═══ Material

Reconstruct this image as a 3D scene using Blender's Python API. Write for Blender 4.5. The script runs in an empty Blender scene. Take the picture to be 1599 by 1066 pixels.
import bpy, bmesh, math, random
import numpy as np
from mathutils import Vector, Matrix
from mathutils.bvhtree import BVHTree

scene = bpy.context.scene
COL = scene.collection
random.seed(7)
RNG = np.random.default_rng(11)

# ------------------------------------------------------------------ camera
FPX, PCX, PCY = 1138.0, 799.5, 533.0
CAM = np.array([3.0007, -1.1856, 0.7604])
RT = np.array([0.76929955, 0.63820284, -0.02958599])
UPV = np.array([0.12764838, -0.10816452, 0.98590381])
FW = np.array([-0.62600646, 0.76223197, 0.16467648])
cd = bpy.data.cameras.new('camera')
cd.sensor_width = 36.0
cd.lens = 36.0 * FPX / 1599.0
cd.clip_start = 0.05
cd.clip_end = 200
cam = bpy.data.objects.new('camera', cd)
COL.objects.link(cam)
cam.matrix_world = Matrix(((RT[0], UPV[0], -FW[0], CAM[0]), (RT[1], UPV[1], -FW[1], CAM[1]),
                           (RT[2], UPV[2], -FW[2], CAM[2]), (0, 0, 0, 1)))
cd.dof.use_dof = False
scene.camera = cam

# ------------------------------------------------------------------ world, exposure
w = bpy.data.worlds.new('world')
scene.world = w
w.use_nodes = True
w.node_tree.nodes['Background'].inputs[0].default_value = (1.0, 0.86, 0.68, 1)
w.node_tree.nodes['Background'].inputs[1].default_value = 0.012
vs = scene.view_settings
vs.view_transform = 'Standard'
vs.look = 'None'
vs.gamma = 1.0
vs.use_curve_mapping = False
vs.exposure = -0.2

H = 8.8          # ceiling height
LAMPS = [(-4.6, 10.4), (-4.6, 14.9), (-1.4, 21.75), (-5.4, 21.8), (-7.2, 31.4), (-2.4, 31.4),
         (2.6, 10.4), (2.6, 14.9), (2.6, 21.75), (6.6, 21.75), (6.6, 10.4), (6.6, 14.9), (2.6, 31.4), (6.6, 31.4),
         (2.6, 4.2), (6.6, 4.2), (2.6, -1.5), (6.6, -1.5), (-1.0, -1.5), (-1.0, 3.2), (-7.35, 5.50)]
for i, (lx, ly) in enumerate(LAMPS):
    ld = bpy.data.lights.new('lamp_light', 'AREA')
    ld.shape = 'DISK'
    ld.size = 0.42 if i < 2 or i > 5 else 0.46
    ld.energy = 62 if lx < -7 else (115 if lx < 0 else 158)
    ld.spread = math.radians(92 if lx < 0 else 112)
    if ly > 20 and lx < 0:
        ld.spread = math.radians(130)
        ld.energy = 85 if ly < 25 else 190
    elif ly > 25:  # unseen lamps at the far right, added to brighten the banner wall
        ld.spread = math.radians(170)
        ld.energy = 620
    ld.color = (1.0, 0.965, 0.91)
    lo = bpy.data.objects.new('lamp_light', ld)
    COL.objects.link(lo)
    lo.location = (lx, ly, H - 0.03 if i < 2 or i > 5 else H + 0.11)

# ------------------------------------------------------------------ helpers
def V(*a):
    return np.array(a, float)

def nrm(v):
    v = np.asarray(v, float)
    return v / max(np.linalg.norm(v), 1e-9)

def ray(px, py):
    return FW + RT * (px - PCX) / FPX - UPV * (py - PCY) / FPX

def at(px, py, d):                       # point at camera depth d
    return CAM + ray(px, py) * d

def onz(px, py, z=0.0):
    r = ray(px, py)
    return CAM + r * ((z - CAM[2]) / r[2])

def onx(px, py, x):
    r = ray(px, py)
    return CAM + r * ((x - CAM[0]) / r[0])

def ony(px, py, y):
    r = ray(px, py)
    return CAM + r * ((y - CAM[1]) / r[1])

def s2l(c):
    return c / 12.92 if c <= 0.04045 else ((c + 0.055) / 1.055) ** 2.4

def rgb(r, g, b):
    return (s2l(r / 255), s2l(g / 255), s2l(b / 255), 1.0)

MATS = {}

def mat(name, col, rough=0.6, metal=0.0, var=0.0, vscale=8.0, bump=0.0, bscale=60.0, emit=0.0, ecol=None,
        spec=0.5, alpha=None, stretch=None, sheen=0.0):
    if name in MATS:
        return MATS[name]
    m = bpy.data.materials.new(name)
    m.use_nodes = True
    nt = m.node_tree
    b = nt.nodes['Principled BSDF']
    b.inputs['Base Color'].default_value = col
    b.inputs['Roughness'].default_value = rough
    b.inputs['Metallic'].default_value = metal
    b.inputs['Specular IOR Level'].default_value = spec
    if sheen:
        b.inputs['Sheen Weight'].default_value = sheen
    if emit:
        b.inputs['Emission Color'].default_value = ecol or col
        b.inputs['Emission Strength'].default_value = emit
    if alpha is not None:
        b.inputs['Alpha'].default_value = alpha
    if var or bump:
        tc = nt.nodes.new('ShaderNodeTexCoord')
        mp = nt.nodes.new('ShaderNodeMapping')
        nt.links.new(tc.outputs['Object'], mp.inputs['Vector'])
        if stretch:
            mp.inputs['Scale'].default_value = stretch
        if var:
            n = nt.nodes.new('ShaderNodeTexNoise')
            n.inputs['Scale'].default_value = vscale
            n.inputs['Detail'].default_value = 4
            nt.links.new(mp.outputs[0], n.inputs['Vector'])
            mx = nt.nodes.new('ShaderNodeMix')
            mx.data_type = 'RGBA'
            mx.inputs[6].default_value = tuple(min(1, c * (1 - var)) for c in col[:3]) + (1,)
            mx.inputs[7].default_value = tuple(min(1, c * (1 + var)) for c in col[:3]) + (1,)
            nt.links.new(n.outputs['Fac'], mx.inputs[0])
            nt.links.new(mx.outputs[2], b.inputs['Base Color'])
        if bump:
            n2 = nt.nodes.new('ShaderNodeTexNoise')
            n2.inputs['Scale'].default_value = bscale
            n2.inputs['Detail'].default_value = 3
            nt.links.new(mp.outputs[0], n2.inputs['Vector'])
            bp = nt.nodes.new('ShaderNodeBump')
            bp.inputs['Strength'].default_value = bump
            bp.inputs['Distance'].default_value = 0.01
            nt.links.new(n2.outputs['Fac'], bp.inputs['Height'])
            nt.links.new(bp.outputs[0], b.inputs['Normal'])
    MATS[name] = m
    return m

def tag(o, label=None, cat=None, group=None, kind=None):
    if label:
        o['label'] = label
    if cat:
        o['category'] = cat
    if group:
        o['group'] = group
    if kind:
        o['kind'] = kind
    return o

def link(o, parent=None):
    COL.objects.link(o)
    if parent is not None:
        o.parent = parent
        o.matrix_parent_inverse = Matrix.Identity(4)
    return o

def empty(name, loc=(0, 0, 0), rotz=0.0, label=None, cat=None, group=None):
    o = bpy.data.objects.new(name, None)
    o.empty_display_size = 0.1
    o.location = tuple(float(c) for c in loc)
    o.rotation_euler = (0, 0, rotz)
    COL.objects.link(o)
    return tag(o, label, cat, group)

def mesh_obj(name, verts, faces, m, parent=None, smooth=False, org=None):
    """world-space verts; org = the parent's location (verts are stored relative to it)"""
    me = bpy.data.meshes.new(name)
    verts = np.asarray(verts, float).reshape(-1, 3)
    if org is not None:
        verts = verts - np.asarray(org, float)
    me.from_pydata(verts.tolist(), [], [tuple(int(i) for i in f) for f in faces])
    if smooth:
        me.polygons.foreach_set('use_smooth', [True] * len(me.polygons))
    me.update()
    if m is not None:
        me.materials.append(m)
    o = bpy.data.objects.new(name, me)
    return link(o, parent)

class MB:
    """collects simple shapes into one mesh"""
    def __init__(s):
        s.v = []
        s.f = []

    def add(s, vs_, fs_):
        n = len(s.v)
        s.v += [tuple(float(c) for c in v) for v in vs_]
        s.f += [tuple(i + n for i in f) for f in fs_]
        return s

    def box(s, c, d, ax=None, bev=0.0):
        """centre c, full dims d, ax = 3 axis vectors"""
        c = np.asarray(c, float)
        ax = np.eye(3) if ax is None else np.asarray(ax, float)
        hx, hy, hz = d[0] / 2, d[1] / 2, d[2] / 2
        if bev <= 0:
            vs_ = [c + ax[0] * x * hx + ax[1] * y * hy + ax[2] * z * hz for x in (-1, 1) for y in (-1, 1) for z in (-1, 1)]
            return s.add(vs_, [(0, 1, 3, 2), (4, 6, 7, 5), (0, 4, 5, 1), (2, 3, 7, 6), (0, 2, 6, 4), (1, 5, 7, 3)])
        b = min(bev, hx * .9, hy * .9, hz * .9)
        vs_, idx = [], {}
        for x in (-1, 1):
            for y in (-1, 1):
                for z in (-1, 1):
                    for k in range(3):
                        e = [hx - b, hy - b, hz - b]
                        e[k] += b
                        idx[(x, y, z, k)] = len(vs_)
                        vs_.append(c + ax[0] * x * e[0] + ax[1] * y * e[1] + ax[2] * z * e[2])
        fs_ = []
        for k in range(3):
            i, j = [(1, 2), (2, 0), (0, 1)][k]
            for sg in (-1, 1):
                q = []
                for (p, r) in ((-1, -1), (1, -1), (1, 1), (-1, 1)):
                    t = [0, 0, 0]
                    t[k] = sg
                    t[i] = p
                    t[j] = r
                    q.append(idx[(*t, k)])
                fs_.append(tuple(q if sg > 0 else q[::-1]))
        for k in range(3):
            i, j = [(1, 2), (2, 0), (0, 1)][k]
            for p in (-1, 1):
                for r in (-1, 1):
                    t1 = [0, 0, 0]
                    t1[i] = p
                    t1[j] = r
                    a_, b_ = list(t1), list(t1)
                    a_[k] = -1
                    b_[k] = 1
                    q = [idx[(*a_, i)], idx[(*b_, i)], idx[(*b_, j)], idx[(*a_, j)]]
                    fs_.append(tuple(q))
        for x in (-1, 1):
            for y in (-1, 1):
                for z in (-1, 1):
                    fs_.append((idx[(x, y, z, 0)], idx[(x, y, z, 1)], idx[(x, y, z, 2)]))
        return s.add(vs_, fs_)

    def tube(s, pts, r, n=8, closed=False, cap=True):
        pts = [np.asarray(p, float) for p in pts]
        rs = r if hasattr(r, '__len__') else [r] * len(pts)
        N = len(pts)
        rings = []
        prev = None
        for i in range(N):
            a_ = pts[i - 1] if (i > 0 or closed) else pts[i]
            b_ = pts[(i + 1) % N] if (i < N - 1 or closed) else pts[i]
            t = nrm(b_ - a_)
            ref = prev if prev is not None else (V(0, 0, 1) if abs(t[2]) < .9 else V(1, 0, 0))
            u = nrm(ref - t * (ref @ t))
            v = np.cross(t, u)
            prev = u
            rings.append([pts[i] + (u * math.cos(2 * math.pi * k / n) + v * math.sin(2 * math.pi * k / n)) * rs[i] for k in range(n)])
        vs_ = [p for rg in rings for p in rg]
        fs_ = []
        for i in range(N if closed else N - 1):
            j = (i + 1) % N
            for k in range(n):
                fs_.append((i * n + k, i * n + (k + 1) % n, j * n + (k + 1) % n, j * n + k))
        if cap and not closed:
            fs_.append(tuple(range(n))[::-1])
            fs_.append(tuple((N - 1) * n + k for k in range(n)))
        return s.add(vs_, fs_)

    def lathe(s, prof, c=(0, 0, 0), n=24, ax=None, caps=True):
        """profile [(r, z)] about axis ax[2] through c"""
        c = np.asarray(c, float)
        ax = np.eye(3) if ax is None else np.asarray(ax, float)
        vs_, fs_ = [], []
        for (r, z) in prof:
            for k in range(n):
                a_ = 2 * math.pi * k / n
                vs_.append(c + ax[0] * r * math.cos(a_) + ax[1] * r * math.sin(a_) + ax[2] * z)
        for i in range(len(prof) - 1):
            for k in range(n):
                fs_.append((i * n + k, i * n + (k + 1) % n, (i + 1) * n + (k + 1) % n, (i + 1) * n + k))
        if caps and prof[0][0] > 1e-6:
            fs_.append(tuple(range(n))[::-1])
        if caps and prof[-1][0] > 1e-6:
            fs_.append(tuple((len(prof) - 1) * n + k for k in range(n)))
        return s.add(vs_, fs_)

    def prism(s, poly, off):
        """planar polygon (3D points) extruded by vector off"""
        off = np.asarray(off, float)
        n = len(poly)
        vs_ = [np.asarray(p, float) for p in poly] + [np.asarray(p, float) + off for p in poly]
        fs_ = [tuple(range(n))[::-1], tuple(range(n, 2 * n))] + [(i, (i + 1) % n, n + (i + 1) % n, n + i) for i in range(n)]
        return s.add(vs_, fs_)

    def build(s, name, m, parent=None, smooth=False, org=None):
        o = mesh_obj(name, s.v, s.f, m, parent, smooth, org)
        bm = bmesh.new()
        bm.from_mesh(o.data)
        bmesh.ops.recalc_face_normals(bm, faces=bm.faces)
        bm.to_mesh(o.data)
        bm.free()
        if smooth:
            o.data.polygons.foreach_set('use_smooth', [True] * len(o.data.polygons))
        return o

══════

→ Exercise task: Write down again the exact lines running from the beginning of the data to the line containing "scene.camera = cam", with both ends included.

→ Answer to the exercise:
Reconstruct this image as a 3D scene using Blender's Python API. Write for Blender 4.5. The script runs in an empty Blender scene. Take the picture to be 1599 by 1066 pixels.
import bpy, bmesh, math, random
import numpy as np
from mathutils import Vector, Matrix
from mathutils.bvhtree import BVHTree

scene = bpy.context.scene
COL = scene.collection
random.seed(7)
RNG = np.random.default_rng(11)

# ------------------------------------------------------------------ camera
FPX, PCX, PCY = 1138.0, 799.5, 533.0
CAM = np.array([3.0007, -1.1856, 0.7604])
RT = np.array([0.76929955, 0.63820284, -0.02958599])
UPV = np.array([0.12764838, -0.10816452, 0.98590381])
FW = np.array([-0.62600646, 0.76223197, 0.16467648])
cd = bpy.data.cameras.new('camera')
cd.sensor_width = 36.0
cd.lens = 36.0 * FPX / 1599.0
cd.clip_start = 0.05
cd.clip_end = 200
cam = bpy.data.objects.new('camera', cd)
COL.objects.link(cam)
cam.matrix_world = Matrix(((RT[0], UPV[0], -FW[0], CAM[0]), (RT[1], UPV[1], -FW[1], CAM[1]),
                           (RT[2], UPV[2], -FW[2], CAM[2]), (0, 0, 0, 1)))
cd.dof.use_dof = False
scene.camera = cam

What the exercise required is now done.